Problem description >>
Quote, verbatim, all material below, without pictures.
-- Begin Material for the task --
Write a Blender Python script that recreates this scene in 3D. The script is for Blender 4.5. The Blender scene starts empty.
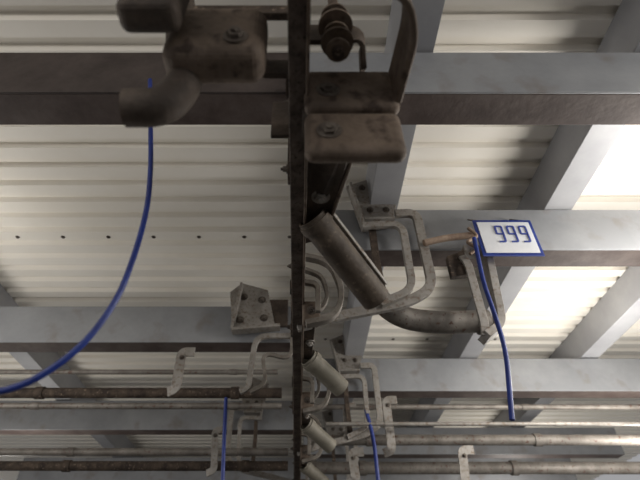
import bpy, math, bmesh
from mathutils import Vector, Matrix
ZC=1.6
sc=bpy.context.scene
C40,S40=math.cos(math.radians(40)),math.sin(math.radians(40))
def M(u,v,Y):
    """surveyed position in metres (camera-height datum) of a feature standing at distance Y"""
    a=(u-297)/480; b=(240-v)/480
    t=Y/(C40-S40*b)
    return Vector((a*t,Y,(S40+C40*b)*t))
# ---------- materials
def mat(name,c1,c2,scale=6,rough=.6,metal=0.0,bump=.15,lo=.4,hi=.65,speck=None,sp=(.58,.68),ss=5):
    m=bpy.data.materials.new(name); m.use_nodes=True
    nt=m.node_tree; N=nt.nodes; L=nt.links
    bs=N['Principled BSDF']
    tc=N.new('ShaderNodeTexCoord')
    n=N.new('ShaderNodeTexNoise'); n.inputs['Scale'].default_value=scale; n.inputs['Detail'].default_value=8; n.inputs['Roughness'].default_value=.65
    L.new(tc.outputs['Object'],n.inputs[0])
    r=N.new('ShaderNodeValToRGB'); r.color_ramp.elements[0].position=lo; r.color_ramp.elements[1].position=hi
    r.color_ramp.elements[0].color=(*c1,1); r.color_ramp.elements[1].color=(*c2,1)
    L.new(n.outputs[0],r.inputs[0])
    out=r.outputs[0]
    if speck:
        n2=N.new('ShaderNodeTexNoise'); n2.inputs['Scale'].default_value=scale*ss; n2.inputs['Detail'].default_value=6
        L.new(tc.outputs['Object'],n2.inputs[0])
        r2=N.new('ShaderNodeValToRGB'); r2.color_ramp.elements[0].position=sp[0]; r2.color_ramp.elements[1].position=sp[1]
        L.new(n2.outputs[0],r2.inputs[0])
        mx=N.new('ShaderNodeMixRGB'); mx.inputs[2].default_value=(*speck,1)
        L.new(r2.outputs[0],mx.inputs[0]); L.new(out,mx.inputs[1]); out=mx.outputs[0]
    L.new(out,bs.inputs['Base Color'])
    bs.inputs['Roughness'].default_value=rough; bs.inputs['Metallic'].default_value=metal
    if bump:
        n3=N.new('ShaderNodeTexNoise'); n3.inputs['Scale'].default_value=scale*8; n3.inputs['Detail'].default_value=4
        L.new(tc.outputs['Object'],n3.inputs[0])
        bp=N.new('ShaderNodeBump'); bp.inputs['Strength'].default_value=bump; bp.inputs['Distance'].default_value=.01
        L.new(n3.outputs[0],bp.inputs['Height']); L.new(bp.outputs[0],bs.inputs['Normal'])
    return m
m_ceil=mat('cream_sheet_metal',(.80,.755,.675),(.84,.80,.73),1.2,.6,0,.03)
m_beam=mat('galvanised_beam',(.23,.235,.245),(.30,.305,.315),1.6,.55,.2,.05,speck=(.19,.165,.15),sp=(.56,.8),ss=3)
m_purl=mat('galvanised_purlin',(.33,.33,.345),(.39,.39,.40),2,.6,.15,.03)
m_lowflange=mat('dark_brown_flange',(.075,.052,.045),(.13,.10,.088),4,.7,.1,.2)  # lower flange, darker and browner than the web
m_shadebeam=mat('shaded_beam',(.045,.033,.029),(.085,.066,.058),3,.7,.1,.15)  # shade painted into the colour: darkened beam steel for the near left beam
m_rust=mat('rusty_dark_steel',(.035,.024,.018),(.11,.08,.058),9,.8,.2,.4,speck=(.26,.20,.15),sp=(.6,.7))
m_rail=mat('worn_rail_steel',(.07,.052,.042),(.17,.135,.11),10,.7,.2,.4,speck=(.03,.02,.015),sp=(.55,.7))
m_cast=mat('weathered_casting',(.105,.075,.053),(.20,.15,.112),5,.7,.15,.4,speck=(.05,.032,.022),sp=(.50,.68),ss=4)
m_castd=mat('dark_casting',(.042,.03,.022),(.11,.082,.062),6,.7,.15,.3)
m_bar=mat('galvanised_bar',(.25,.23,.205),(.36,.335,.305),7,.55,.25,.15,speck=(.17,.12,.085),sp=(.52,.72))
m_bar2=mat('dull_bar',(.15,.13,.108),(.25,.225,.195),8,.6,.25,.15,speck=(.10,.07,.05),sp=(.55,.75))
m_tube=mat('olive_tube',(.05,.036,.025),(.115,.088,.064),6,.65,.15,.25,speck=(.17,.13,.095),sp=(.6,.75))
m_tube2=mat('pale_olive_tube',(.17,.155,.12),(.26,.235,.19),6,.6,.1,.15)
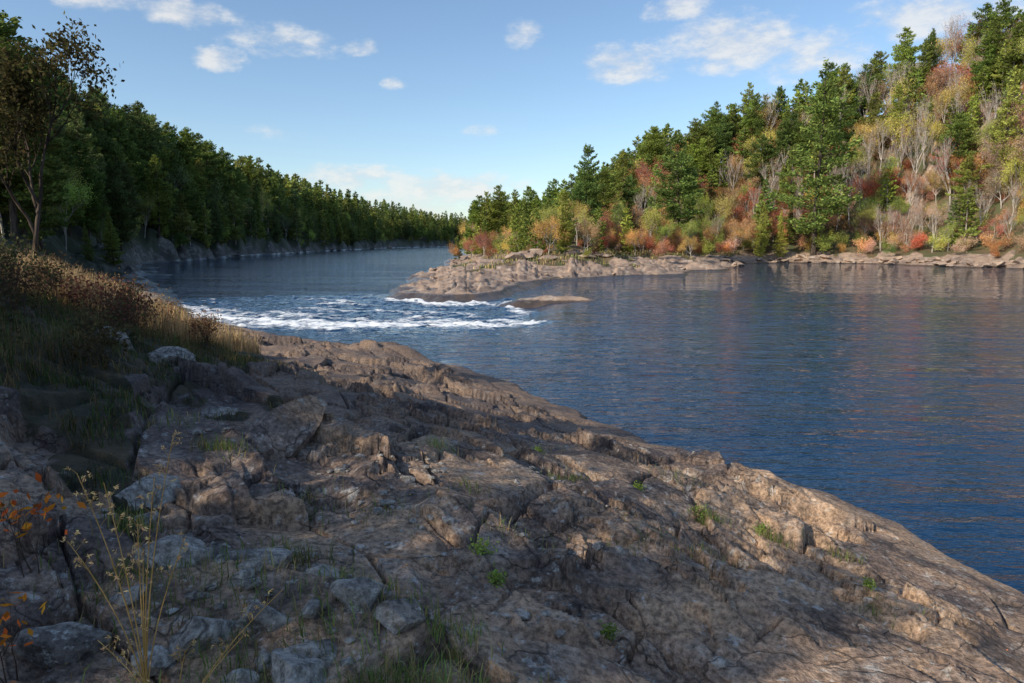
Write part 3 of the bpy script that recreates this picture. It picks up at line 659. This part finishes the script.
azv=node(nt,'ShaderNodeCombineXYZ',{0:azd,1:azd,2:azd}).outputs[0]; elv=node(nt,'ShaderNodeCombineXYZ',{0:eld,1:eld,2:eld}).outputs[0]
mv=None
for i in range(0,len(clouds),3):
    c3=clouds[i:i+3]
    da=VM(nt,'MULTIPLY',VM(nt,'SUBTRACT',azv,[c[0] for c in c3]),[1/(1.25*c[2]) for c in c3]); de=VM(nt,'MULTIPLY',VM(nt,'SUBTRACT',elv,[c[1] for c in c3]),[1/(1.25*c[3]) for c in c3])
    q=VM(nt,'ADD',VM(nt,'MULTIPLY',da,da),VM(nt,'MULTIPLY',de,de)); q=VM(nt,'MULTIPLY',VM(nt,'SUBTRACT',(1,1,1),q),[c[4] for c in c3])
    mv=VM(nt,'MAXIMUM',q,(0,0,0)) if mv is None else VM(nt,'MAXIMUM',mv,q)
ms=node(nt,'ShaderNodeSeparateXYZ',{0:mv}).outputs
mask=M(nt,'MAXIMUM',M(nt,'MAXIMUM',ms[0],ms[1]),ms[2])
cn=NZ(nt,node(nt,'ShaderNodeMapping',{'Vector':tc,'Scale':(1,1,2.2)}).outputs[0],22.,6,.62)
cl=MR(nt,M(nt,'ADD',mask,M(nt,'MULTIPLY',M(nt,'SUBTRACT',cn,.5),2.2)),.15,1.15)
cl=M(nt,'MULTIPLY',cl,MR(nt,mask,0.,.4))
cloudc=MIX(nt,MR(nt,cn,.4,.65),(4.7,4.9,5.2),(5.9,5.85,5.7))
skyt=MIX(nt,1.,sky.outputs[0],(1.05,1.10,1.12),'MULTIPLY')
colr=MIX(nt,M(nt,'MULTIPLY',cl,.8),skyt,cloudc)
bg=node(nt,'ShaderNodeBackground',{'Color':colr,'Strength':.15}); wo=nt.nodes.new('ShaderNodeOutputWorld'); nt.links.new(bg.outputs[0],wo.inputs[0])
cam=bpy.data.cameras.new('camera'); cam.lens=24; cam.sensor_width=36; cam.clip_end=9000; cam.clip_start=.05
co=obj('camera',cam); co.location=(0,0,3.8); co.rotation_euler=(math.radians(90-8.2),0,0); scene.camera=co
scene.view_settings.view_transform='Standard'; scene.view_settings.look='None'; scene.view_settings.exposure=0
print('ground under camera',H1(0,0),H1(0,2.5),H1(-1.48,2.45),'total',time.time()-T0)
-- End Material for the task --
Answer to the exercise >>
Write a Blender Python script that recreates this scene in 3D. The script is for Blender 4.5. The Blender scene starts empty.
import bpy, math, bmesh
from mathutils import Vector, Matrix
ZC=1.6
sc=bpy.context.scene
C40,S40=math.cos(math.radians(40)),math.sin(math.radians(40))
def M(u,v,Y):
    """surveyed position in metres (camera-height datum) of a feature standing at distance Y"""
    a=(u-297)/480; b=(240-v)/480
    t=Y/(C40-S40*b)
    return Vector((a*t,Y,(S40+C40*b)*t))
# ---------- materials
def mat(name,c1,c2,scale=6,rough=.6,metal=0.0,bump=.15,lo=.4,hi=.65,speck=None,sp=(.58,.68),ss=5):
    m=bpy.data.materials.new(name); m.use_nodes=True
    nt=m.node_tree; N=nt.nodes; L=nt.links
    bs=N['Principled BSDF']
    tc=N.new('ShaderNodeTexCoord')
    n=N.new('ShaderNodeTexNoise'); n.inputs['Scale'].default_value=scale; n.inputs['Detail'].default_value=8; n.inputs['Roughness'].default_value=.65
    L.new(tc.outputs['Object'],n.inputs[0])
    r=N.new('ShaderNodeValToRGB'); r.color_ramp.elements[0].position=lo; r.color_ramp.elements[1].position=hi
    r.color_ramp.elements[0].color=(*c1,1); r.color_ramp.elements[1].color=(*c2,1)
    L.new(n.outputs[0],r.inputs[0])
    out=r.outputs[0]
    if speck:
        n2=N.new('ShaderNodeTexNoise'); n2.inputs['Scale'].default_value=scale*ss; n2.inputs['Detail'].default_value=6
        L.new(tc.outputs['Object'],n2.inputs[0])
        r2=N.new('ShaderNodeValToRGB'); r2.color_ramp.elements[0].position=sp[0]; r2.color_ramp.elements[1].position=sp[1]
        L.new(n2.outputs[0],r2.inputs[0])
        mx=N.new('ShaderNodeMixRGB'); mx.inputs[2].default_value=(*speck,1)
        L.new(r2.outputs[0],mx.inputs[0]); L.new(out,mx.inputs[1]); out=mx.outputs[0]
    L.new(out,bs.inputs['Base Color'])
    bs.inputs['Roughness'].default_value=rough; bs.inputs['Metallic'].default_value=metal
    if bump:
        n3=N.new('ShaderNodeTexNoise'); n3.inputs['Scale'].default_value=scale*8; n3.inputs['Detail'].default_value=4
        L.new(tc.outputs['Object'],n3.inputs[0])
        bp=N.new('ShaderNodeBump'); bp.inputs['Strength'].default_value=bump; bp.inputs['Distance'].default_value=.01
        L.new(n3.outputs[0],bp.inputs['Height']); L.new(bp.outputs[0],bs.inputs['Normal'])
    return m
m_ceil=mat('cream_sheet_metal',(.80,.755,.675),(.84,.80,.73),1.2,.6,0,.03)
m_beam=mat('galvanised_beam',(.23,.235,.245),(.30,.305,.315),1.6,.55,.2,.05,speck=(.19,.165,.15),sp=(.56,.8),ss=3)
m_purl=mat('galvanised_purlin',(.33,.33,.345),(.39,.39,.40),2,.6,.15,.03)
m_lowflange=mat('dark_brown_flange',(.075,.052,.045),(.13,.10,.088),4,.7,.1,.2)  # lower flange, darker and browner than the web
m_shadebeam=mat('shaded_beam',(.045,.033,.029),(.085,.066,.058),3,.7,.1,.15)  # shade painted into the colour: darkened beam steel for the near left beam
m_rust=mat('rusty_dark_steel',(.035,.024,.018),(.11,.08,.058),9,.8,.2,.4,speck=(.26,.20,.15),sp=(.6,.7))
m_rail=mat('worn_rail_steel',(.07,.052,.042),(.17,.135,.11),10,.7,.2,.4,speck=(.03,.02,.015),sp=(.55,.7))
m_cast=mat('weathered_casting',(.105,.075,.053),(.20,.15,.112),5,.7,.15,.4,speck=(.05,.032,.022),sp=(.50,.68),ss=4)
m_castd=mat('dark_casting',(.042,.03,.022),(.11,.082,.062),6,.7,.15,.3)
m_bar=mat('galvanised_bar',(.25,.23,.205),(.36,.335,.305),7,.55,.25,.15,speck=(.17,.12,.085),sp=(.52,.72))
m_bar2=mat('dull_bar',(.15,.13,.108),(.25,.225,.195),8,.6,.25,.15,speck=(.10,.07,.05),sp=(.55,.75))
m_tube=mat('olive_tube',(.05,.036,.025),(.115,.088,.064),6,.65,.15,.25,speck=(.17,.13,.095),sp=(.6,.75))
m_tube2=mat('pale_olive_tube',(.17,.155,.12),(.26,.235,.19),6,.6,.1,.15)
Write part 3 of the bpy script that recreates this picture. It picks up at line 659. This part finishes the script.
azv=node(nt,'ShaderNodeCombineXYZ',{0:azd,1:azd,2:azd}).outputs[0]; elv=node(nt,'ShaderNodeCombineXYZ',{0:eld,1:eld,2:eld}).outputs[0]
mv=None
for i in range(0,len(clouds),3):
    c3=clouds[i:i+3]
    da=VM(nt,'MULTIPLY',VM(nt,'SUBTRACT',azv,[c[0] for c in c3]),[1/(1.25*c[2]) for c in c3]); de=VM(nt,'MULTIPLY',VM(nt,'SUBTRACT',elv,[c[1] for c in c3]),[1/(1.25*c[3]) for c in c3])
    q=VM(nt,'ADD',VM(nt,'MULTIPLY',da,da),VM(nt,'MULTIPLY',de,de)); q=VM(nt,'MULTIPLY',VM(nt,'SUBTRACT',(1,1,1),q),[c[4] for c in c3])
    mv=VM(nt,'MAXIMUM',q,(0,0,0)) if mv is None else VM(nt,'MAXIMUM',mv,q)
ms=node(nt,'ShaderNodeSeparateXYZ',{0:mv}).outputs
mask=M(nt,'MAXIMUM',M(nt,'MAXIMUM',ms[0],ms[1]),ms[2])
cn=NZ(nt,node(nt,'ShaderNodeMapping',{'Vector':tc,'Scale':(1,1,2.2)}).outputs[0],22.,6,.62)
cl=MR(nt,M(nt,'ADD',mask,M(nt,'MULTIPLY',M(nt,'SUBTRACT',cn,.5),2.2)),.15,1.15)
cl=M(nt,'MULTIPLY',cl,MR(nt,mask,0.,.4))
cloudc=MIX(nt,MR(nt,cn,.4,.65),(4.7,4.9,5.2),(5.9,5.85,5.7))
skyt=MIX(nt,1.,sky.outputs[0],(1.05,1.10,1.12),'MULTIPLY')
colr=MIX(nt,M(nt,'MULTIPLY',cl,.8),skyt,cloudc)
bg=node(nt,'ShaderNodeBackground',{'Color':colr,'Strength':.15}); wo=nt.nodes.new('ShaderNodeOutputWorld'); nt.links.new(bg.outputs[0],wo.inputs[0])
cam=bpy.data.cameras.new('camera'); cam.lens=24; cam.sensor_width=36; cam.clip_end=9000; cam.clip_start=.05
co=obj('camera',cam); co.location=(0,0,3.8); co.rotation_euler=(math.radians(90-8.2),0,0); scene.camera=co
scene.view_settings.view_transform='Standard'; scene.view_settings.look='None'; scene.view_settings.exposure=0
print('ground under camera',H1(0,0),H1(0,2.5),H1(-1.48,2.45),'total',time.time()-T0)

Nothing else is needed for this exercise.